Electronic Thesis and Dissertation Repository

Thesis Format



Doctor of Philosophy




Plummer, Lawrence A.

2nd Supervisor

Parker, Simon C.



Entrepreneurial actions, i.e., activities like hiring, marketing, financing, hustling (even bribing!), etc., requisite for building small businesses are less studied than antecedent opportunity recognition processes. The two most common form of contexts in which entrepreneurial actions are studied are opportunity-driven (Silicon-Valley type) and necessity-driven (poverty contexts).

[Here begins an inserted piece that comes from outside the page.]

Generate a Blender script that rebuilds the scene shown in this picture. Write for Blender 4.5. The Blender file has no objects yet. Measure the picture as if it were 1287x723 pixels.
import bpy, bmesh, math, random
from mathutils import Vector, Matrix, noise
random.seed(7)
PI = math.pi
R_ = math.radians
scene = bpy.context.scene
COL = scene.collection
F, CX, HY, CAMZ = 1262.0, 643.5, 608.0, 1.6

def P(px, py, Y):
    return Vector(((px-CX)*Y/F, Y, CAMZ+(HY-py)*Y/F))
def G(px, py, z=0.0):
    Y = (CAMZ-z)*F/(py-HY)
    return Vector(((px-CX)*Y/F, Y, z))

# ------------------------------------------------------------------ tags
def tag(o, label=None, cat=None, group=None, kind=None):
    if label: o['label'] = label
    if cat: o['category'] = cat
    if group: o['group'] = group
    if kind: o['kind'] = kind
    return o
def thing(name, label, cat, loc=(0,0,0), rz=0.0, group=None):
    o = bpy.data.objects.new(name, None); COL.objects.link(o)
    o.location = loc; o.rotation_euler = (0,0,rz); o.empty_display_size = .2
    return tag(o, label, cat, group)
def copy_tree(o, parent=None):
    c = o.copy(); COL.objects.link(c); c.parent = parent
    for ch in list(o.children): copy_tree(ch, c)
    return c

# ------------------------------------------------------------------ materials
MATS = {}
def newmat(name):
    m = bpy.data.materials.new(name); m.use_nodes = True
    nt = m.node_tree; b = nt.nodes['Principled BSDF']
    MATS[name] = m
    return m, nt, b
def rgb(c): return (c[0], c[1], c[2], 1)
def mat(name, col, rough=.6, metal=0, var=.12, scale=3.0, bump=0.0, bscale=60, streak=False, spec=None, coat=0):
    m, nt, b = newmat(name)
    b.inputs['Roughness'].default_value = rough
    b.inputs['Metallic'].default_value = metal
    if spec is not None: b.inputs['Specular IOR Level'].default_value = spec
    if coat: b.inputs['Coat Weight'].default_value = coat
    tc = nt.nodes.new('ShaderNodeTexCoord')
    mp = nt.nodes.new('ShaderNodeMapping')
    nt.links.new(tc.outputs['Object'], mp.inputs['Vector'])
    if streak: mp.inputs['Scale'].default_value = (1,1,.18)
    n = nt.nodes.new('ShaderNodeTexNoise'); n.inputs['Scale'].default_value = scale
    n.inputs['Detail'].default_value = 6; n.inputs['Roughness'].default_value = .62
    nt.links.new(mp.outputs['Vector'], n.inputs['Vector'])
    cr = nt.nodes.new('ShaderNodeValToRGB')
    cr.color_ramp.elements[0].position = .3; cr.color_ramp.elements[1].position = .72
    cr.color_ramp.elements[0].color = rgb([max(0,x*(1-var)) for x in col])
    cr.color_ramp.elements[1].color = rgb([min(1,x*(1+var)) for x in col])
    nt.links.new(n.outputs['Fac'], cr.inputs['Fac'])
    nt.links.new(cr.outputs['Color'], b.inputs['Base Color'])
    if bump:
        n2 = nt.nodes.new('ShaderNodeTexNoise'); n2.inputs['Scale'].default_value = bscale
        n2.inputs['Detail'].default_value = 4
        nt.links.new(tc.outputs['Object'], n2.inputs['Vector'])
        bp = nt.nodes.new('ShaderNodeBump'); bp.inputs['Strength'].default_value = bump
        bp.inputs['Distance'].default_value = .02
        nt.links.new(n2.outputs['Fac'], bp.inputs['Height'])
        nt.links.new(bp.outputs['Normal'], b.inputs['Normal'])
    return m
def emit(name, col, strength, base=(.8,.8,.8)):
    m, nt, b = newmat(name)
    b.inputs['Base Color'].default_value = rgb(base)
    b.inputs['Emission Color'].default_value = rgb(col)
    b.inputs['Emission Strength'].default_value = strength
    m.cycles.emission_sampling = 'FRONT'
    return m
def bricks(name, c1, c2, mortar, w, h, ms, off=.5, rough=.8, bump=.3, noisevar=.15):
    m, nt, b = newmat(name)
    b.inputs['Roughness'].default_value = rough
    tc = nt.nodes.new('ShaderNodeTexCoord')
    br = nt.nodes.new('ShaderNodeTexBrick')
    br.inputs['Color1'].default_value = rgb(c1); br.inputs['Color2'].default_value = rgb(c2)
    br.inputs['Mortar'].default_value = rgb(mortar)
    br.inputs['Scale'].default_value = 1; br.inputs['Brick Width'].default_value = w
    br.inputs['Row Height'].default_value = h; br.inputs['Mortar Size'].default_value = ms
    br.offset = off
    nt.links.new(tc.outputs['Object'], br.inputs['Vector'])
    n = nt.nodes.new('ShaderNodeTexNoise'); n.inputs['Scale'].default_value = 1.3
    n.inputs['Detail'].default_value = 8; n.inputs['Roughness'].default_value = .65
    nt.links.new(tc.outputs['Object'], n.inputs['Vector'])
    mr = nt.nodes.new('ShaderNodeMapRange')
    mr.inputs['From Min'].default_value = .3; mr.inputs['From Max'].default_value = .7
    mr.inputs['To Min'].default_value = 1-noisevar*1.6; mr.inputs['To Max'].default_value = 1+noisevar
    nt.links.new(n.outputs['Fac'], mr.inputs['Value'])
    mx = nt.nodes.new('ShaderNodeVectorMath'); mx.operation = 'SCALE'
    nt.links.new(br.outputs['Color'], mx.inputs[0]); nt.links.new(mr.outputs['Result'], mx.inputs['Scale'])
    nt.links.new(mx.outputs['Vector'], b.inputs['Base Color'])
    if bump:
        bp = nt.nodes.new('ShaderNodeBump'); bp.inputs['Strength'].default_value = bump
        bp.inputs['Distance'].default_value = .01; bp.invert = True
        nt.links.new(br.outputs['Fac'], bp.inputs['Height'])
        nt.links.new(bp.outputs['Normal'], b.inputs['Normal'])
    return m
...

While there is a fair amount of research on community-based and band-driven Indigenous entrepreneurship, less is known about entrepreneurial actions by individual self-employed Métis and First Nations entrepreneurs in Canada/ Turtle Island. Métis and First Nations entrepreneurs face a differential set of obstacles in their pursuit for economic self-determination compared to their non-Indigenous counterparts. This dissertation endeavours to understand entrepreneurial actions undertaken by individual Métis and First Nations entrepreneurs and their similarities and differences with dominant notions, more specifically the extant notions of opportunity-driven and necessity-driven entrepreneurial actions. I do so abductively by leveraging qualitative methods, in the context of Métis and First Nations self-employed entrepreneurs in the Canadian Prairies (more specifically, Saskatchewan). Findings highlight that the entrepreneurial actions of Métis and First Nations entrepreneurs differ compared to dominant notions along three dimensions, namely – motivation, liabilities, and the actions themselves. I submit that this has both theoretical and practical implications as my findings make a case for explicitly accounting for a role of self-regulatory coping and volition as foundational micro-components of entrepreneurial action, in addition to knowledge and motivation already prescribed in extant literature.

Summary for Lay Audience

How do entrepreneurs who have a lifetime of experiences with systemic discrimination stay focused and motivated? What keeps an entrepreneur going despite not only deep rooted, intergenerational historical trauma and stigma but also everyday encounters with the same? Moreover, while there is research that inequality gets reproduced through seemingly trivial everyday micro-aggressions, are there ways and means to “undo” and mitigate these inequalities? This dissertation attempts to find answers to these questions in the context of Indigenous entrepreneurs in the Canadian Prairies. We find that Indigenous entrepreneurs have survived (and indeed many have thrived) despite multi-generational and ongoing experiences with systemic institutional barriers. We find that despite the deep hurt and psychological injuries due to intergenerational trauma and stigma, they have identified ways and means to not only subvert some of the insidious effects but also use their businesses to restore cultural practices and pride. What are these actions and strategies? This dissertation endeavors to shed light on these questions.